[Start Data extract]

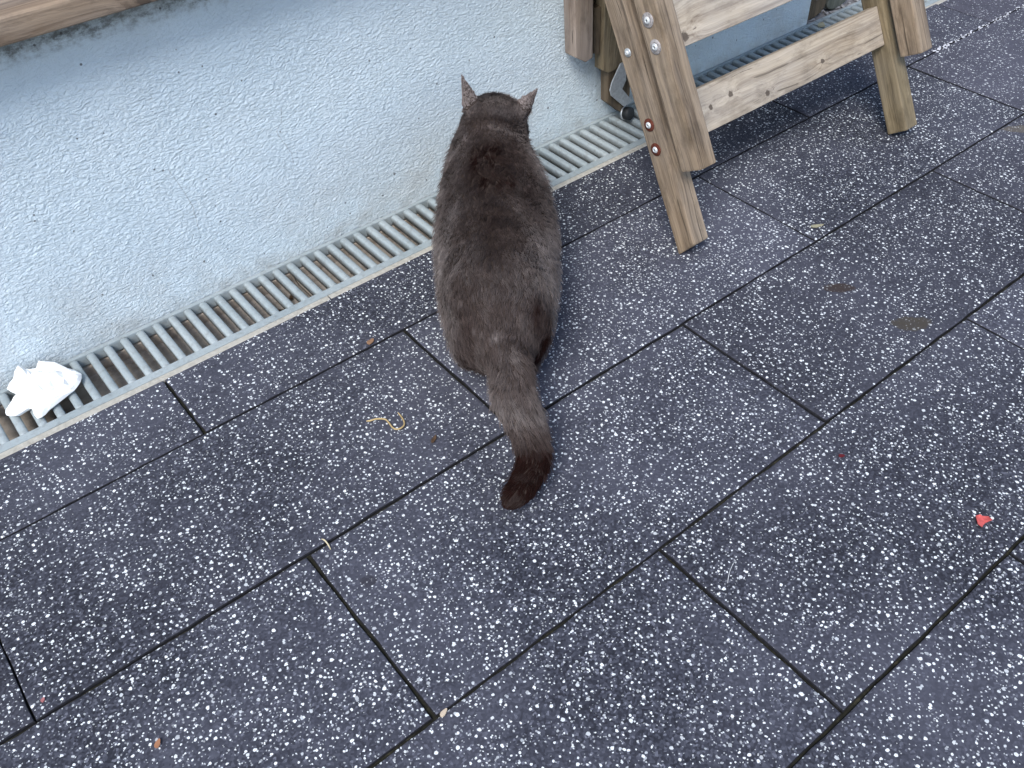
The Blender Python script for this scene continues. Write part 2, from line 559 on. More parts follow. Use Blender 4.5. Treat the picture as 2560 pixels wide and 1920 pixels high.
# back wall of the recess past the wall's end
bm = box_bm(1.335, 4.2, 0.60, 0.75, -0.12, 2.45)
tag(bm_obj('recess_wall', bm, M_WALL), 'plastered back wall of the recess beyond the wall corner', 'wall')
bm = box_bm(1.334, 4.2, 0.2835, 0.599, -0.12, -0.012)
tag(bm_obj('recess_floor', bm, mat_soil('grey_screed', (0.14, 0.13, 0.13), (0.27, 0.26, 0.26), (0.42, 0.41, 0.41), 60.0)), kind='structure')
bm = bmesh.new()
for i in range(150):
    x, y = random.uniform(1.34, 1.75), random.uniform(0.287, 0.36)
    s = random.uniform(.003, .010)
    mtx = Matrix.Translation((x, y, -0.010 + s * .2)) @ Matrix.Rotation(random.uniform(0, 3), 4, 'Z') @ Matrix.Diagonal((random.uniform(1, 2.4), .7, .4, 1))
    bmesh.ops.create_icosphere(bm, subdivisions=1, radius=s, matrix=mtx)
tag(bm_obj('debris', bm, simple('pale_chips', (0.42, 0.40, 0.39), 0.9, var=0.5, scale=25.0)), 'pale chips and crumbs on the floor of the recess', 'debris', kind='stuff')

# wooden sill over the wall
M_SILL = mat_wood('sill_pine', (0.37, 0.275, 0.195), (0.16, 0.108, 0.072), knots=((0.36, -0.034, 0.009),), grey=0.25, crack=0.4, seed=2.0)
bm = box_bm(-0.95, 0.95, -0.0305, 0.0305, -0.016, 0.016, 0.005, 3)
sill = tag(bm_obj('wooden_sill', bm, M_SILL), 'brown wooden sill board projecting from the plastered wall', 'sill')
sill.location = (-0.53, 0.2495, 0.5005)

# ------------------------------------------------------------------ drain
for i, x0 in enumerate((-1.047, -0.047, 0.953, 1.953)):
    where = ('at the tissue end of the run', 'running behind the cat', 'passing behind the folding chair', 'past the end of the wall')[i]
    ch = empty('drain_channel', (x0 + 0.5, 0.21, -0.12))
    tag(ch, 'pale concrete drain channel ' + where, 'drain channel', 'drain channels along the wall')
    lip = [(0.1388, -0.012), (0.1388, -0.0004), (0.1400, 0.0004), (0.1488, 0.0004), (0.1496, -0.0004), (0.1496, -0.012)]
    tro = [(0.1388, -0.0122), (0.1496, -0.0122), (0.1496, -0.023), (0.1570, -0.024), (0.1590, -0.040), (0.1700, -0.044),
           (0.2600, -0.044), (0.2690, -0.040), (0.2710, -0.024), (0.2800, -0.023), (0.2800, -0.12), (0.1388, -0.12)]
    for nm, pf, mt in (('edge_strip', lip, M_STRIP), ('trough', tro, M_CHANNEL)):
        o = bm_obj(nm, prism_bm(pf, x0 + 0.0012, x0 + 0.9988), mt, ch)
        o.location = -ch.location

GX0, PITCH = -1.64, 0.02667
bar_prof = []
bw = 0.0064
for k in range(9):
    a = math.pi * k / 8
    bar_prof.append((math.cos(a) * bw, -0.0042 + math.sin(a) * 0.0042))
bar_prof = [(bw * 0.8, -0.019)] + bar_prof + [(-bw * 0.8, -0.019)]


def bar_mesh():
    bm = bmesh.new()
    ends = []
    for y, sc, dz in ((0.1662, 1.0, -0.0028), (0.1695, 1.0, -0.0006), (0.175, 0.98, 0.0), (0.265, 0.98, 0.0), (0.2705, 1.0, -0.0006), (0.2728, 1.0, -0.0028)):
        ends.append([bm.verts.new((x * sc, y, z + (dz if z > -0.015 else 0))) for x, z in bar_prof])
    n = len(bar_prof)
    for a, b in zip(ends[:-1], ends[1:]):
        for i in range(n):
            j = (i + 1) % n
            bm.faces.new((a[i], b[i], b[j], a[j]))
    bm.faces.new(ends[0])
    bm.faces.new(ends[-1][::-1])
    bmesh.ops.recalc_face_normals(bm, faces=bm.faces)
    me = bpy.data.meshes.new('bar')
    bm.to_mesh(me)
    bm.free()
    me.materials.append(M_GRATE)
    me.polygons.foreach_set('use_smooth', [True] * len(me.polygons))
    return me


BAR = bar_mesh()
first = -0.1305          # a bar centre read off the photograph
gl = ('grey slotted drain grating starting beside the tissue, away from the cat', 'grey slotted drain grating under the tissue and behind the cat',
      'grey slotted drain grating running behind the folding chair', 'grey slotted drain grating past the end of the wall')
for gi in range(4):
    x0 = GX0 + gi
    g = empty('drain_grate', (x0 + 0.5, 0.21, -0.02))
    tag(g, gl[gi], 'drain grate', 'drain gratings in line along the wall')
    for y0, y1 in ((0.1516, 0.1668), (0.2722, 0.2803)):
        o = bm_obj('rail', box_bm(x0 + 0.0008, x0 + 0.9992, y0, y1, -0.021, -0.0008, 0.0016, 2), M_GRATE, g)
        o.location = -g.location
    for ex0, ex1 in ((x0 + 0.0009, x0 + 0.0125), (x0 + 0.9875, x0 + 0.9991)):
        o = bm_obj('end_web', box_bm(ex0, ex1, 0.1664, 0.2726, -0.0205, -0.0014, 0.0012, 1), M_GRATE, g)
        o.location = -g.location
    k0 = math.ceil((x0 + 0.019 - first) / PITCH)
    k1 = math.floor((x0 + 0.981 - first) / PITCH)
    for k in range(k0, k1 + 1):
        o = link(bpy.data.objects.new('bar', BAR), g)
        o.location = Vector((first + k * PITCH, 0, random.uniform(-.0004, .0002))) - g.location

# ------------------------------------------------------------------ folding chair
TT = Vector((0, .49, .872)).normalized()
NN = Vector((0, -TT.z, TT.y))
B0 = Vector((0, -0.148, 0))
FRAME = Matrix(((TT.x, -1, NN.x, 0), (TT.y, 0, NN.y, 0), (TT.z, 0, NN.z, 0), (0, 0, 0, 1)))


def fr(x, s, h):
    return Vector((x, 0, 0)) + B0 + s * TT + h * NN


def stick(name, x0, x1, s0, s1, h0, h1, mat, parent, bev=0.003, foot=0.0, wob=0.0006, nick=None):
    """upright of the frame: local x along the leg, y = -X world, z to the front"""
    c = fr((x0 + x1) / 2, (s0 + s1) / 2, (h0 + h1) / 2)
    L, W, H = s1 - s0, x1 - x0, h1 - h0
    bm = box_bm(-L / 2, L / 2, -W / 2, W / 2, -H / 2, H / 2)
    lng = [e for e in bm.edges if abs((e.verts[0].co - e.verts[1].co).x) > L * .5]
    bmesh.ops.subdivide_edges(bm, edges=lng, cuts=14)
    for v in bm.verts:
        if v.co.x < -L / 2 + 1e-5:
            v.co.x -= foot * (v.co.z / H + .5)
        n = noise.noise(Vector((v.co.x * 9 + x0 * 31, v.co.y * 40, v.co.z * 40)))
        v.co.y += n * wob
        v.co.z += noise.noise(Vector((v.co.x * 8, x0 * 17 + v.co.y * 33, 5 + h0 * 50))) * wob
    sharp = [e for e in bm.edges if len(e.link_faces) == 2 and e.calc_face_angle(0) > 0.9]
    bmesh.ops.bevel(bm, geom=sharp, offset=bev, segments=2, profile=0.6, affect='EDGES')
    o = bm_obj(name, bm, mat, parent)
    return place(o, Matrix.Translation(c) @ FRAME)


def rail_board(name, x0, x1, s0, s1, h0, h1, mat, parent, bev=0.0022):
    """cross board: local x along world X, y along the frame, z to the front"""
    R = Matrix(((1, 0, 0, 0), (0, TT.y, NN.y, 0), (0, TT.z, NN.z, 0), (0, 0, 0, 1)))
    c = fr((x0 + x1) / 2, (s0 + s1) / 2, (h0 + h1) / 2)
    L, W, H = x1 - x0, s1 - s0, h1 - h0
    bm = box_bm(-L / 2, L / 2, -W / 2, W / 2, -H / 2, H / 2)
    lng = [e for e in bm.edges if abs((e.verts[0].co - e.verts[1].co).x) > L * .5]
    bmesh.ops.subdivide_edges(bm, edges=lng, cuts=12)
    for v in bm.verts:
        v.co.y += noise.noise(Vector((v.co.x * 7, v.co.y * 20, s0 * 40))) * .0007
    sharp = [e for e in bm.edges if len(e.link_faces) == 2 and e.calc_face_angle(0) > 0.9]
    bmesh.ops.bevel(bm, geom=sharp, offset=bev, segments=2, profile=0.6, affect='EDGES')
    o = bm_obj(name, bm, mat, parent)
    return place(o, Matrix.Translation(c) @ R)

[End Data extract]

*Exercise details*. Return exactly what appears from the opening line of the material through the line with "recess', 'debris', kind='stuff')", apart from the pictures.

*Task solution*.
The Blender Python script for this scene continues. Write part 2, from line 559 on. More parts follow. Use Blender 4.5. Treat the picture as 2560 pixels wide and 1920 pixels high.
# back wall of the recess past the wall's end
bm = box_bm(1.335, 4.2, 0.60, 0.75, -0.12, 2.45)
tag(bm_obj('recess_wall', bm, M_WALL), 'plastered back wall of the recess beyond the wall corner', 'wall')
bm = box_bm(1.334, 4.2, 0.2835, 0.599, -0.12, -0.012)
tag(bm_obj('recess_floor', bm, mat_soil('grey_screed', (0.14, 0.13, 0.13), (0.27, 0.26, 0.26), (0.42, 0.41, 0.41), 60.0)), kind='structure')
bm = bmesh.new()
for i in range(150):
    x, y = random.uniform(1.34, 1.75), random.uniform(0.287, 0.36)
    s = random.uniform(.003, .010)
    mtx = Matrix.Translation((x, y, -0.010 + s * .2)) @ Matrix.Rotation(random.uniform(0, 3), 4, 'Z') @ Matrix.Diagonal((random.uniform(1, 2.4), .7, .4, 1))
    bmesh.ops.create_icosphere(bm, subdivisions=1, radius=s, matrix=mtx)
tag(bm_obj('debris', bm, simple('pale_chips', (0.42, 0.40, 0.39), 0.9, var=0.5, scale=25.0)), 'pale chips and crumbs on the floor of the recess', 'debris', kind='stuff')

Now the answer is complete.